■ **WORK TO DO**
Tell me how many lines hold "script", please, using only the number.

════

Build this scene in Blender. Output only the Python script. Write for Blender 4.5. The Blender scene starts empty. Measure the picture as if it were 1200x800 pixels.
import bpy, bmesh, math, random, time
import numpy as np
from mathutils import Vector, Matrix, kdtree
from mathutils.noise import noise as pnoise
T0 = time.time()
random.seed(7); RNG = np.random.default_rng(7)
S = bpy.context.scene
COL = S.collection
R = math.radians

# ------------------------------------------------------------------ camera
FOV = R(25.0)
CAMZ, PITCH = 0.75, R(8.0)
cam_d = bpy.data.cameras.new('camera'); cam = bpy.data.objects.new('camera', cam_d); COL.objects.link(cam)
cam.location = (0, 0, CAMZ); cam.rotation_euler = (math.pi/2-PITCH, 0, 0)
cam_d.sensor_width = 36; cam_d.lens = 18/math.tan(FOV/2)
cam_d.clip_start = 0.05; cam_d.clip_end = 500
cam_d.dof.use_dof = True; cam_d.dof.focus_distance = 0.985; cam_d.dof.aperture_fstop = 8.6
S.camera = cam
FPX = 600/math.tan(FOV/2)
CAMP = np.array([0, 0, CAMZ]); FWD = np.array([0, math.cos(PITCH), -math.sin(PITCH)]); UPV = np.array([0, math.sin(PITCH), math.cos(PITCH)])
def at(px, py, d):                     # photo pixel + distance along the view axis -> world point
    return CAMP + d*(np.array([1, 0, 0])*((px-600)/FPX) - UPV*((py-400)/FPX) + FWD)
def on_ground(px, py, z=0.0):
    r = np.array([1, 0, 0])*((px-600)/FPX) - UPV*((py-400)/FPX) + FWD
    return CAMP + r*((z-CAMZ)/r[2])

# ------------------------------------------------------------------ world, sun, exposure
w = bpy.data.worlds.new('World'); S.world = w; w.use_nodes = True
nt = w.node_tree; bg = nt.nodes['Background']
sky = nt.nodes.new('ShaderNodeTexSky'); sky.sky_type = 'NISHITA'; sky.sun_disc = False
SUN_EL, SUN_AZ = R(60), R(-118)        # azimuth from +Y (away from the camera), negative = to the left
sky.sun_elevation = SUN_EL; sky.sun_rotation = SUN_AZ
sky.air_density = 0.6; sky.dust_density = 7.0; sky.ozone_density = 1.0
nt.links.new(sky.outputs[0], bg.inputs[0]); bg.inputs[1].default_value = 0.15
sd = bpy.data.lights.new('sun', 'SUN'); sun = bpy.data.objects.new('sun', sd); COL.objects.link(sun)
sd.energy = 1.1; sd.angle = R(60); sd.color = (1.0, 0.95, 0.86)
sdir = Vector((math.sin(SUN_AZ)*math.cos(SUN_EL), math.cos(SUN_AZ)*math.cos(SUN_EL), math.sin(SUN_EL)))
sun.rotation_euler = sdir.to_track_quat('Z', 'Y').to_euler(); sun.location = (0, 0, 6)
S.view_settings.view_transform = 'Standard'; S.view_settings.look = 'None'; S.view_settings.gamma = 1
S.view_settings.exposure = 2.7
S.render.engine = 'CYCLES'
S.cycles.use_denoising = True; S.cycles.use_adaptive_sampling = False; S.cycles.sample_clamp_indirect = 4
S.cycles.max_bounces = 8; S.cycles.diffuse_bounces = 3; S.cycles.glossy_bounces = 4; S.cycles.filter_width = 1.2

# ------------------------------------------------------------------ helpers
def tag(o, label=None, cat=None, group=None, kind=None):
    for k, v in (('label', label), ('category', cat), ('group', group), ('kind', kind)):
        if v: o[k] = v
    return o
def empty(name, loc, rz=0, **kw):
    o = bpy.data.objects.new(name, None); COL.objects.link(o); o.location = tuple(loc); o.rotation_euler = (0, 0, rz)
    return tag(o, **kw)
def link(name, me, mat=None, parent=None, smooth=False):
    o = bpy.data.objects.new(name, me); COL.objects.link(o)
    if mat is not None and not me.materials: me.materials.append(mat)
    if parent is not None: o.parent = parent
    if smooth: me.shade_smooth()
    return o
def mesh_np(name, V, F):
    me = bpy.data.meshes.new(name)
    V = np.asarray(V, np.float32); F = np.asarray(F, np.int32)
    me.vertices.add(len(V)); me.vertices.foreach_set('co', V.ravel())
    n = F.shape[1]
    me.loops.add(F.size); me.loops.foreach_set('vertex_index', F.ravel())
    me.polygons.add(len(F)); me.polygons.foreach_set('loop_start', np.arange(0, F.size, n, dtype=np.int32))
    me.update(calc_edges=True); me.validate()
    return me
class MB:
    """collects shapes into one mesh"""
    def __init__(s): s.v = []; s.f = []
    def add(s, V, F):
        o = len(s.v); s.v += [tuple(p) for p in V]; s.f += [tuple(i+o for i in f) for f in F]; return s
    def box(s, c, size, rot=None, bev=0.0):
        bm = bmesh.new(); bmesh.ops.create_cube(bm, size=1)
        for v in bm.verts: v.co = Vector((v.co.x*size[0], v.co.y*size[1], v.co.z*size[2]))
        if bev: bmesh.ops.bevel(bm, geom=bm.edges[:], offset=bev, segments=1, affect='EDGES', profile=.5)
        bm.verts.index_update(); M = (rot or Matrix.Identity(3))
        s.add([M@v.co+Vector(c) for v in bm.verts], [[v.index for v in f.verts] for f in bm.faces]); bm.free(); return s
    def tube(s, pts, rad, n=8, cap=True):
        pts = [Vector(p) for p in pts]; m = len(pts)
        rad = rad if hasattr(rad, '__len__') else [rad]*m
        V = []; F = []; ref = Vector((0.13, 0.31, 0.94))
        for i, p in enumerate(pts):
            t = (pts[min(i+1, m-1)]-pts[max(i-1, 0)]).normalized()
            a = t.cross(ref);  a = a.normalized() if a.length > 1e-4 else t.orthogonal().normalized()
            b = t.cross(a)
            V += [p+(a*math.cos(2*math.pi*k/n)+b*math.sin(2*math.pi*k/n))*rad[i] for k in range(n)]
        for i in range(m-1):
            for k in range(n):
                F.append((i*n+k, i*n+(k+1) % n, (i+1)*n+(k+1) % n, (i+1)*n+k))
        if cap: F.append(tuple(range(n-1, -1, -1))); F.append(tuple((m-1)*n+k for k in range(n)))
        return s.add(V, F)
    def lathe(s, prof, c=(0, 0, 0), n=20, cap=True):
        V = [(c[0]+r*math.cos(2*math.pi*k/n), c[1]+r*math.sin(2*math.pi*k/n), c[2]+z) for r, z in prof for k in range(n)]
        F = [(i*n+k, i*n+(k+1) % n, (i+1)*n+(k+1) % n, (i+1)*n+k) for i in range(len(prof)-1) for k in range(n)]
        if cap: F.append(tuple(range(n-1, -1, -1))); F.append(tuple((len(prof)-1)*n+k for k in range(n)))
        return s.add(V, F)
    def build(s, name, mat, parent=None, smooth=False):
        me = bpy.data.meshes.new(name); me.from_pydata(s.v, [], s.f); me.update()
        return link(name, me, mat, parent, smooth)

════

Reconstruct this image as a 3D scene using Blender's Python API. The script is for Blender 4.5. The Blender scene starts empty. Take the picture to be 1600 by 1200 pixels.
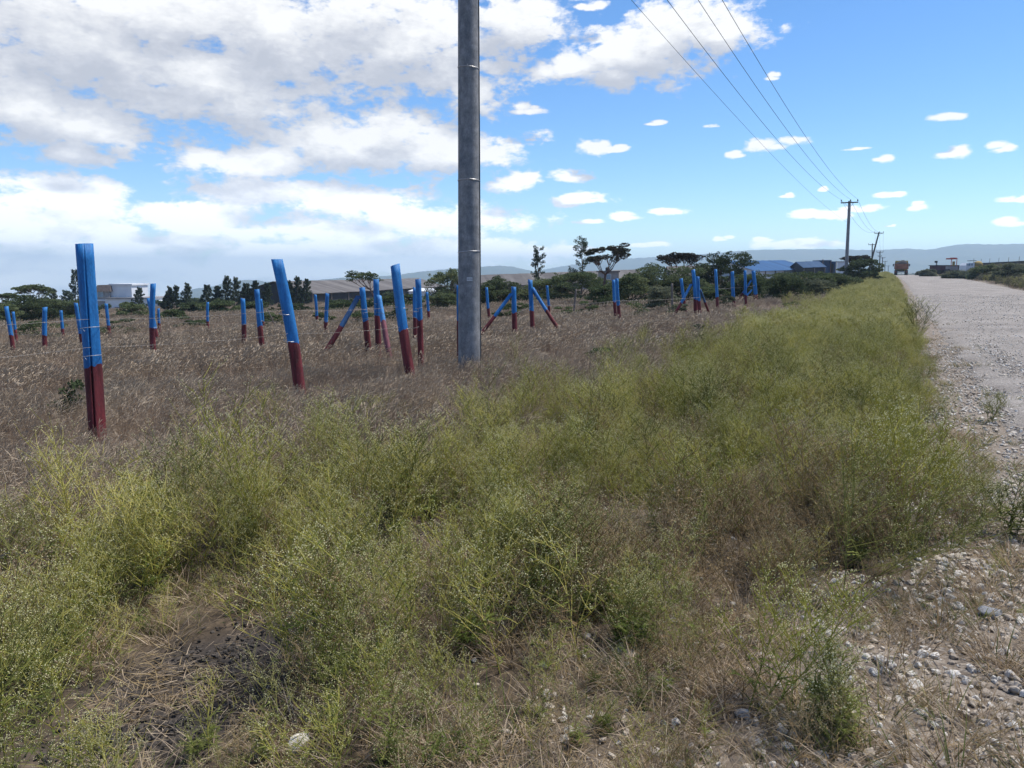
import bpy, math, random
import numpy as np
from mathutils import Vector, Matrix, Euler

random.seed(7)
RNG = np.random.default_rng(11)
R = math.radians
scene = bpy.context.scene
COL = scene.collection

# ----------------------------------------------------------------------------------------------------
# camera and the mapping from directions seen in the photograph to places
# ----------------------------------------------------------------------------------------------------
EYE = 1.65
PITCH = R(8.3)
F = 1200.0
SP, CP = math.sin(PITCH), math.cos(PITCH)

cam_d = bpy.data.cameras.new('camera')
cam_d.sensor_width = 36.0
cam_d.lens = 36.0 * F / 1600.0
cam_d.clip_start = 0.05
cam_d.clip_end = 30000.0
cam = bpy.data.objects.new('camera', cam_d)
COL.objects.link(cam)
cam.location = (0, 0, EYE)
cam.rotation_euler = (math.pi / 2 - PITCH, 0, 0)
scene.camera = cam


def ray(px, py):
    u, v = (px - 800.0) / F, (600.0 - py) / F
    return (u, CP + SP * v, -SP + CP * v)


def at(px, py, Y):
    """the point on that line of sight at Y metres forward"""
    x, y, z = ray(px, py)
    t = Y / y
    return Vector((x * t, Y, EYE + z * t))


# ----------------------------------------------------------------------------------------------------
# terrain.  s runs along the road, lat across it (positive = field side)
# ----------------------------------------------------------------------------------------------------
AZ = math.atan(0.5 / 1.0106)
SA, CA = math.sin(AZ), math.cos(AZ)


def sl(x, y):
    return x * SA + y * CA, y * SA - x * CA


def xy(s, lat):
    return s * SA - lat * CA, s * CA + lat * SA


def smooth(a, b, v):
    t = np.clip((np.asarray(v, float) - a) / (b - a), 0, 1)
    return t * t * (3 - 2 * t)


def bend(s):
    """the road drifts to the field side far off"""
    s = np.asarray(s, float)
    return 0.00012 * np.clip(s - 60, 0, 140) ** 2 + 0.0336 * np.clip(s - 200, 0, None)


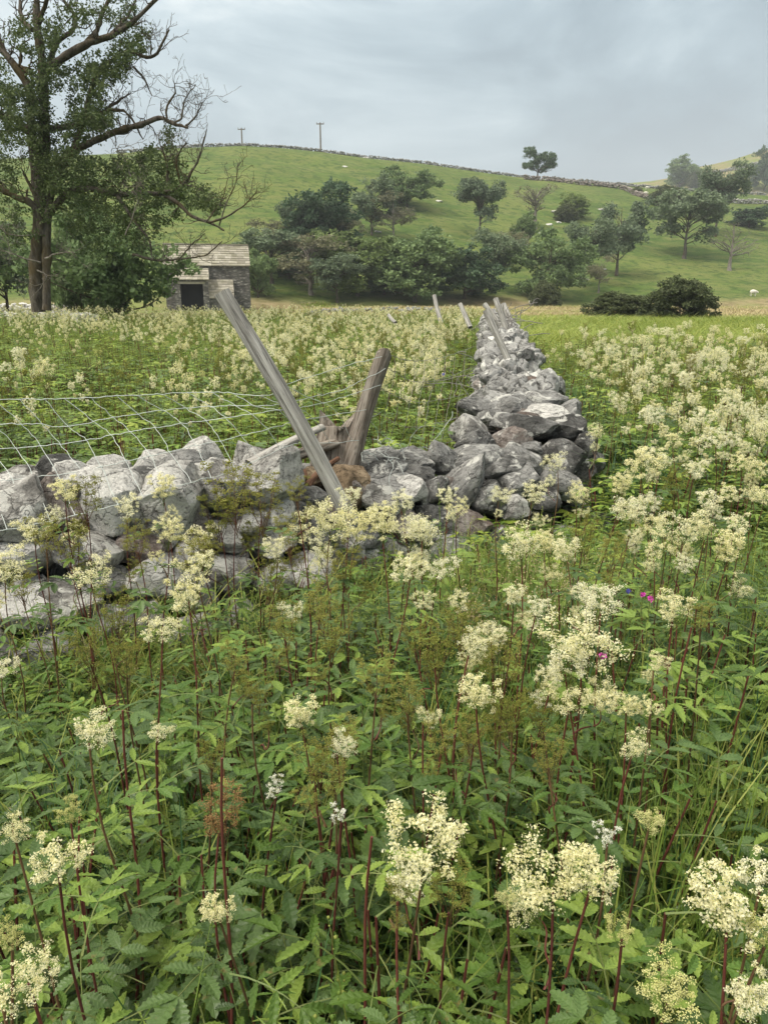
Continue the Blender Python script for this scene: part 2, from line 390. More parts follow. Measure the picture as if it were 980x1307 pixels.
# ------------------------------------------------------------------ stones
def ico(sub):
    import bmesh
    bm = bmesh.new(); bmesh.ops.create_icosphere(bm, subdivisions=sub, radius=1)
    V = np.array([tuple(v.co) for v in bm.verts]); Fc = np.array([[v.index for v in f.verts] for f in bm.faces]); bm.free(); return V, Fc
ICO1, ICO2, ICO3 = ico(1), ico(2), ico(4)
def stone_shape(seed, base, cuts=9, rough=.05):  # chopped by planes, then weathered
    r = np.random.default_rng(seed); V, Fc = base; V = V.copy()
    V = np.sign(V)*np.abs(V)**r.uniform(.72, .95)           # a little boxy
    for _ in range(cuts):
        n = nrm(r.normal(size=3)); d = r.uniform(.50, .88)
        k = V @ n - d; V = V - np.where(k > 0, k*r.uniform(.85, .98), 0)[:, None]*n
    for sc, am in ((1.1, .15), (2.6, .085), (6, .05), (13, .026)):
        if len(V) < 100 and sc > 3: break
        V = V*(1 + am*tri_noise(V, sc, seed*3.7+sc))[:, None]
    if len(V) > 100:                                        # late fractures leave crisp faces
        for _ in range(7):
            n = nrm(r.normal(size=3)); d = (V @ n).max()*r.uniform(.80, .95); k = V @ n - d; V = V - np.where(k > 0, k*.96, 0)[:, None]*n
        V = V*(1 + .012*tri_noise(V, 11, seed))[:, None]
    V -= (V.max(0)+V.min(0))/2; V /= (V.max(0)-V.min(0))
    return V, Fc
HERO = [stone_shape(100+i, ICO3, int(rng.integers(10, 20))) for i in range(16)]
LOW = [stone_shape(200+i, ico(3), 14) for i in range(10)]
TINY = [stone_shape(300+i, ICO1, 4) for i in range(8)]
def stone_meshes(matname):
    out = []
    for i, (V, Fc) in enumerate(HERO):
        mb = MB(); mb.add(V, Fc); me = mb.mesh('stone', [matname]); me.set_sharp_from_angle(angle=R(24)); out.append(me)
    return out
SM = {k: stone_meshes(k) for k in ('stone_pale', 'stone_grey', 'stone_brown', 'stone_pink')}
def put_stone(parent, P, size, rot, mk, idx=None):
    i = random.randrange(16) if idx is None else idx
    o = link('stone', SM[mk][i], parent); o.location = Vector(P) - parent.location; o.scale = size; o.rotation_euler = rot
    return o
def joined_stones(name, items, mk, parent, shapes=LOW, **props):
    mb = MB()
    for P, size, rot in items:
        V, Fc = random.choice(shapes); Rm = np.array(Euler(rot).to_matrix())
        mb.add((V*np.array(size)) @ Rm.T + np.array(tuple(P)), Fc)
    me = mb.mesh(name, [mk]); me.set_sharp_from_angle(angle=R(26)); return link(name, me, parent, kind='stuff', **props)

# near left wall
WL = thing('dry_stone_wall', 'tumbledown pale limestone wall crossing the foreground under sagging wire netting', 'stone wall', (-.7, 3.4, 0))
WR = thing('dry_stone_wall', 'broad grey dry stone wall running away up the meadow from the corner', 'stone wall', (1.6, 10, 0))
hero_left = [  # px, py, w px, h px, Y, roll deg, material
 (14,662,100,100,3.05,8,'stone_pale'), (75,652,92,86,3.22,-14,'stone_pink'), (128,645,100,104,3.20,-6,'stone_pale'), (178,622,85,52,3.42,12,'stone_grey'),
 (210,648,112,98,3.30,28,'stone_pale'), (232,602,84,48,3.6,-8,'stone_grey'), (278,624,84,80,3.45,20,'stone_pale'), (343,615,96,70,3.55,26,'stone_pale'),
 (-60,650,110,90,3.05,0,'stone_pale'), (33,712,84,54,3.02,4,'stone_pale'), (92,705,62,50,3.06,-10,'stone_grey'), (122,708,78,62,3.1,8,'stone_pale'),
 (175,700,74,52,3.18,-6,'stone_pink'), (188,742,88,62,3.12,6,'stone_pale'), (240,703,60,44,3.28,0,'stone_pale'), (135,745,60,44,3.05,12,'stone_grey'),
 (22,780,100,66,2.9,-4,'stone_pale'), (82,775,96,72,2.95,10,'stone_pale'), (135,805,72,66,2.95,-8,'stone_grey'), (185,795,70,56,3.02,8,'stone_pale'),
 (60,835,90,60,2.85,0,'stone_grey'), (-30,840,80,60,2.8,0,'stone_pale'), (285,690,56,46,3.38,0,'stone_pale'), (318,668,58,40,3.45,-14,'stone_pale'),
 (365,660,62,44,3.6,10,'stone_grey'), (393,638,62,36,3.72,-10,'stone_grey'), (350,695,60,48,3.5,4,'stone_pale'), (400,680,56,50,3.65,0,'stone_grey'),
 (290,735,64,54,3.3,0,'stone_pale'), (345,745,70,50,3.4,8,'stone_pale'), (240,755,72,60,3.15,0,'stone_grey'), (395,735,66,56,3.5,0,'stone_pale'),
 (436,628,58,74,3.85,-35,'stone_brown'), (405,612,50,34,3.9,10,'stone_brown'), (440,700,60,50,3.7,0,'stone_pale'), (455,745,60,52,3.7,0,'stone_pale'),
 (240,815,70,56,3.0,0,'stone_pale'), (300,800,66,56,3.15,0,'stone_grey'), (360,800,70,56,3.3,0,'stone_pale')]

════

■ **WRITTEN SOLUTION**
3